菜種梅雨は、その中でも菜の花を視点に付けられた名前。雨が続くことはあるものの、一面に咲く黄色い菜の花は、気分を明るくしてくれる素敵な力を持つ花です。そんな菜の花は、多くの俳人に好まれていたことがわかります。菜の花や菜花、菜種を使用した俳句は多く、その中からいくつかご紹介したいと思います。
菜の花や 月は東に 日は西に
これは与謝蕪村(よさぶそん)の代表的な一句であり、画家としても活動していた与謝蕪村の俳句は、読むと情景が目に浮かびます。菜の花と月と日それぞれの存在を主張した風景画としても表すことができ、菜の花の黄色が太陽に照らされながら日が沈む様子が想像できます。
菜の花の 中を浅間の けぶり哉
これは、小林一茶が故郷の長野県で見た風景を表した一句です。長野県の浅間山の緑と菜の花黄色、空の青さを伝えています。
寺ありて 菜種咲くなり 西の京
これは正岡子規(まさおかしき)の数多くある菜の花を詠んだ俳句の中の一つです。短い生涯の中で、約20万を超える作品を残した正岡子規は、俳句と短歌の名付け親であることから、多くの有名な作品を残しています。
菜の花の 中へ大きな 入り日かな
夏目漱石の一句です。菜の花畑に夕日が沈もうとしている様子が浮かびます。夕日に照らされた菜の花が、深い色に移り変わる様を描いているように思えます。日本近代文学の代表作家でありながら多くの俳句も残している夏目漱石は、正岡子規と生涯の友人でした。
この他にも、菜の花にまつわる俳句は多く存在しています。
春の季語としてたくさんの俳人に好まれていた菜の花は、現代でも俳句のコンテストなどで題材にされており、小学生から大人まで多くの人に詠まれています。

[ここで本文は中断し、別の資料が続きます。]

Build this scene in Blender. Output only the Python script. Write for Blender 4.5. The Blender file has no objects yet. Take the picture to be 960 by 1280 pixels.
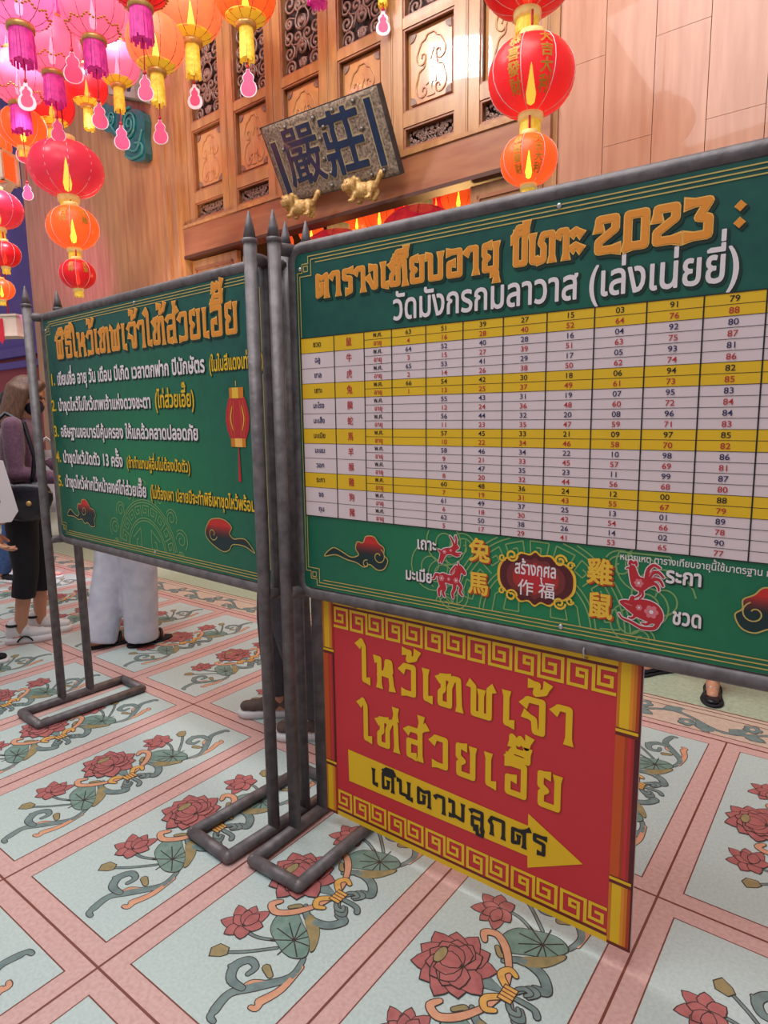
import bpy, bmesh, math, random
from mathutils import Vector, Matrix
from mathutils.geometry import tessellate_polygon
random.seed(7)
SC = bpy.context.scene
COL = SC.collection
PI = math.pi

# ------------------------------------------------------------------ camera
FPX, PITCH, ROLL, YAW, EYE = 806.0, 0.14905, -0.01305, -0.64896, 1.28
_f = Vector((math.sin(YAW) * math.cos(PITCH), math.cos(YAW) * math.cos(PITCH), -math.sin(PITCH)))
_r = Vector((math.cos(YAW), -math.sin(YAW), 0))
_u = _r.cross(_f)
_R = math.cos(ROLL) * _r + math.sin(ROLL) * _u
_U = -math.sin(ROLL) * _r + math.cos(ROLL) * _u
cam_d = bpy.data.cameras.new('camera')
cam_d.sensor_fit = 'HORIZONTAL'
cam_d.sensor_width = 36.0
cam_d.lens = 36.0 * FPX / 960.0
cam_d.clip_start = 0.05
cam = bpy.data.objects.new('camera', cam_d)
COL.objects.link(cam)
cam.matrix_world = Matrix(((_R.x, _U.x, -_f.x, 0), (_R.y, _U.y, -_f.y, 0), (_R.z, _U.z, -_f.z, EYE), (0, 0, 0, 1)))
SC.camera = cam

def ray(px, py):
    return _f + _R * ((px - 480) / FPX) + _U * ((640 - py) / FPX)
def at_y(px, py, y):
    d = ray(px, py)
    return d * (y / d.y) + Vector((0, 0, EYE))
def at_d(px, py, dist):
    return ray(px, py) * dist + Vector((0, 0, EYE))

# ------------------------------------------------------------------ world, lamps, exposure
SC.view_settings.view_transform = 'Standard'
SC.view_settings.look = 'None'
SC.view_settings.exposure = 0.0
SC.view_settings.gamma = 1.0
SC.view_settings.use_curve_mapping = False
world = bpy.data.worlds.new('world')
SC.world = world
world.use_nodes = True
world.node_tree.nodes['Background'].inputs[0].default_value = (0.95, 0.93, 1.0, 1)
world.node_tree.nodes['Background'].inputs[1].default_value = 0.37

def area(name, loc, target, sx, sy, power, color):
    l = bpy.data.lights.new(name, 'AREA')
    l.shape = 'RECTANGLE'
    l.size, l.size_y, l.energy, l.color = sx, sy, power, color
    o = bpy.data.objects.new(name, l)
    COL.objects.link(o)
    o.location = loc
    o.rotation_euler = (Vector(target) - Vector(loc)).to_track_quat('-Z', 'Y').to_euler()
    return o
def point(name, loc, power, color, r=0.15):
    l = bpy.data.lights.new(name, 'POINT')
    l.energy, l.color, l.shadow_soft_size = power, color, r
    o = bpy.data.objects.new(name, l)
    COL.objects.link(o)
    o.location = loc
    return o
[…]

梅雨と聞くと雨のイメージからどんより薄暗い様子を想像しますが、菜種梅雨は菜の花が黄色くとても明るい光景、冬が終わり春の暖かさが訪れる陽気なイメージがあります。雨の合間の晴れた日に、菜の花畑に足を運んでみてはいかかでしょうか。黄色い菜の花が一面に広がる菜の花畑は、気持ちも明るくなる素敵なパワーがあると思います。